Pence repeats China meddling claim
Says country wants a different US president
Vice President Mike Pence spoke Thursday at the Hudson Institute in Washington, D.C.
By David Nakamura and Anne Gearan, Washington Post

WASHINGTON — China ‘‘wants a different American president’’ and is working to undermine President Trump and influence US elections, Vice President Mike Pence asserted Thursday in a sharply critical speech that marked another escalation in rising tensions between Washington and Beijing.

Speaking at the conservative Hudson Institute, Pence accused China of using trade, diplomatic overtures, and military expansion to spread its influence around the world and to work against US interests. He called on American business leaders, academics, and journalists to counter Beijing’s global campaign and vowed that Trump ‘‘will not back down’’ in the face of China’s challenge.

‘‘President Trump’s leadership is working; China wants a different American president,’’ Pence said. ‘‘China is meddling in America’s democracy.’’

The vice president’s remarks served as the latest salvo from the Trump administration amid a deepening trade war with China and new military hostilities. Top White House aides have said the administration is developing new policies to mark a turn in the bilateral relationship away from cooperation in many areas and toward outright competition.

At the same time, Trump has continued to press Beijing to support efforts to pressure North Korea into relinquishing its nuclear weapons.

This week, a Chinese warship conducted a dangerous maneuver and sailed within 45 yards of a US Navy warship in the contested South China Sea, where China has sought to establish maritime dominance in the crucial shipping corridor.

‘‘We will not be intimidated and we will not stand down,’’ Pence said, referring to the incident.

At a United Nations conference last week, Trump accused Beijing of trying to influence the election in retaliation for the escalating trade war in which both nations have enacted tariffs on more than $250 billion worth of goods.

The president did not offer evidence of interference by Beijing, though administration officials told reporters that they viewed a number of Chinese actions as tantamount to interference.

Pence cast Beijing’s efforts as a highly coordinated, ‘‘whole-of-government approach to promote its interests around the world, including in the United States.’’

On the election interference issue, Pence cited an advertising supplement purchased by Chinese state media in the Des Moines Register in Iowa as an one example.

‘‘The supplement, designed to look like news articles, cast our trade policies as reckless and harmful to Iowans,’’ he said.

Pence’s speech amounted to a broad indictment of the methods and goals of what China insists is its peaceful rise to an economic great power. He said China is not being forthcoming about the real aims of its military expansion in the South China Sea and elsewhere and that it was cheating and effectively extorting US firms while persecuting and subjugating Chinese people.

‘‘Beijing now requires many American businesses to hand over their trade secrets as the cost of doing business in China. It also coordinates and sponsors the acquisition of American firms to gain ownership of their creations,’’ Pence said. ‘‘Worst of all, Chinese security agencies have masterminded the wholesale theft of American technology — including cutting-edge military blueprints.’’

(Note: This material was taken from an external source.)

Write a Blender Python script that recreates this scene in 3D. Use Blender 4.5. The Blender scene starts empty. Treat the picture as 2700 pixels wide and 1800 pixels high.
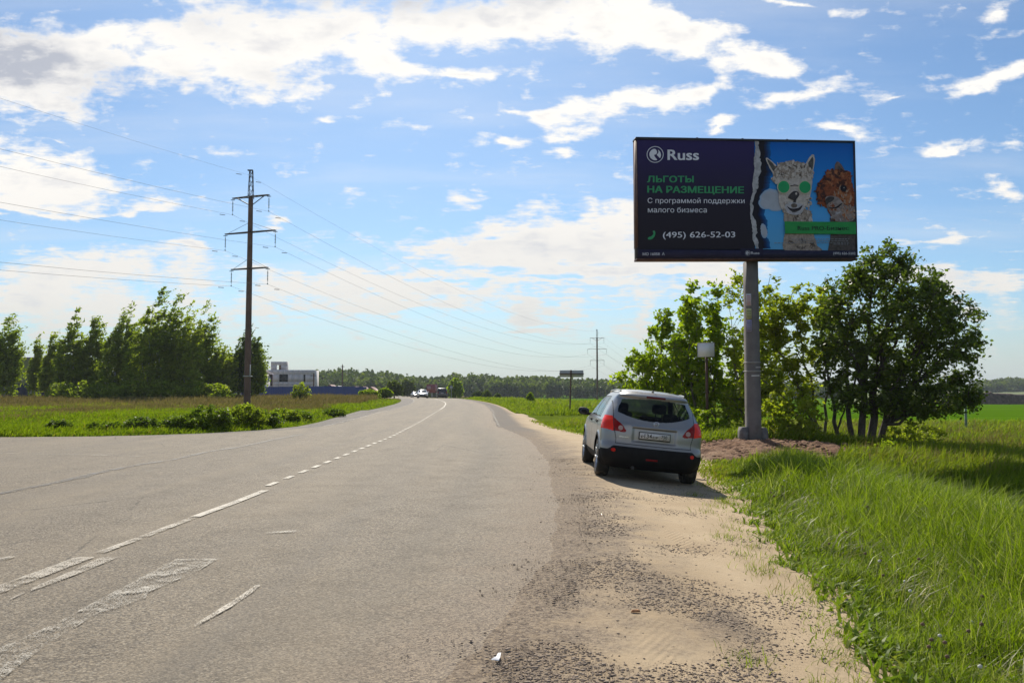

The vice president called on Google to halt development on ‘‘Dragonfly,’’ a new search engine for the Chinese market which critics have said would allow information searches to more easily be tracked by the government.

The application ‘‘will strengthen Communist Party censorship and compromise the privacy of Chinese customers,’’ Pence said.

He also accused China of using ‘‘debt diplomacy’’ to trap other countries into political cooperation through ‘‘questionable loans’’ to nation’s such as Sri Lanka and Venezuela.

Drawing applause while referring to Taiwan, Pence said that while the United States will continue to abide by the ‘‘One China’’ policy that recognizes Beijing’s authority, ‘‘America will always believe Taiwan’s embrace of democracy shows a better path for all the Chinese people.’’

In a wide-ranging interview on NPR on Thursday morning, Chinese Ambassador Cui Tiankai suggested the Trump administration had not shown good faith in negotiating with Beijing over trade.

‘‘The US position keeps changing all the time, so we don’t know exactly what the US would want as priorities,’’ he said.